En Brest se realiza el cambio de bogies de ancho europeo por los de ancho ruso, común a toda la red de la antigua Unión Soviética. Las maniobras no dejan indiferente a nadie. Un viajero ruso me señala con aire de desaprobación el origen de la grúa del taller… "Made in Germany"; las heridas de la Gran Guerra Patriótica todavía no han cicatrizado del todo. Con el inicio de la noche, reemprendemos de nuevo la marcha hacia Minsk, con un frío cada vez más intenso que se deja notar al contacto con la ventanilla. En el transcurso de la noche, me desvelo varias veces pendiente del control de pasaportes en la frontera con Rusia, seguro que no estamos lejos de Orsha y Smolensk, aunque no tengo la sensación de que el tren disminuya su velocidad, escuchando su ritmo constante y monótono hasta quedarme definitivamente dormido. Finalmente no efectúa ninguna parada y el control aduanero no existe. Ahora entiendo el sellado del visado ruso en el puesto fronterizo de Brest.
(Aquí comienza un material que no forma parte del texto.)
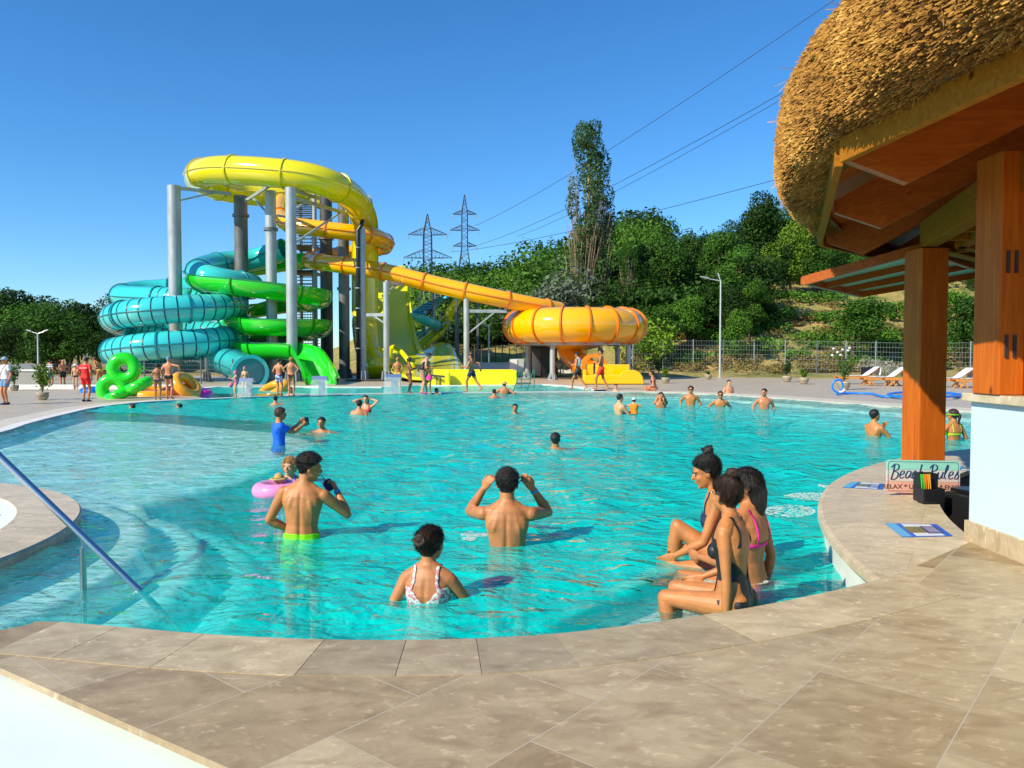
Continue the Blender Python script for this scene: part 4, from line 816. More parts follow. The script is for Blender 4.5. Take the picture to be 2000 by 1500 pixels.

Al día siguiente, la escasa luz diurna que deja pasar el amanecer por las cortinas me despierta en esta fría mañana de noviembre. Afuera, todo lo que veo por mi ventana es un paisaje típicamente invernal ruso, que desfila entre bosques nevados y casitas de madera que parecen haberse escapado de mis sueños nocturnos. Pronto el ambiente natural deja paso a un paisaje más urbano para acabar en las inmediaciones de la gran urbe moscovita. A medida que el tren aminora su marcha y con ello anuncia el final del viaje, empiezo a sentir un cosquilleo que se inicia en mi estómago, una ligera presión sobre mi pecho que sube lentamente hacia mi cabeza, rodeándome por mi espina dorsal pasando por mi nuca... Así es, permanezco en un estado temporal de gran tensión emocional, vibraciones invisibles que recorren cada músculo de mi cuerpo sin apenas pestañear. Este es también mi anuncio personal de la llegada a un nuevo lugar, simbiosis perfecta de lo desconocido, de lo emocionante... Al llegar a la estación de Belorruskaya me despido de Theodore y Leonid, y tras abandonar la seguridad del tren, ahora sí tengo la sensación de verme en otro mundo totalmente diferente. He llegado a Moscú.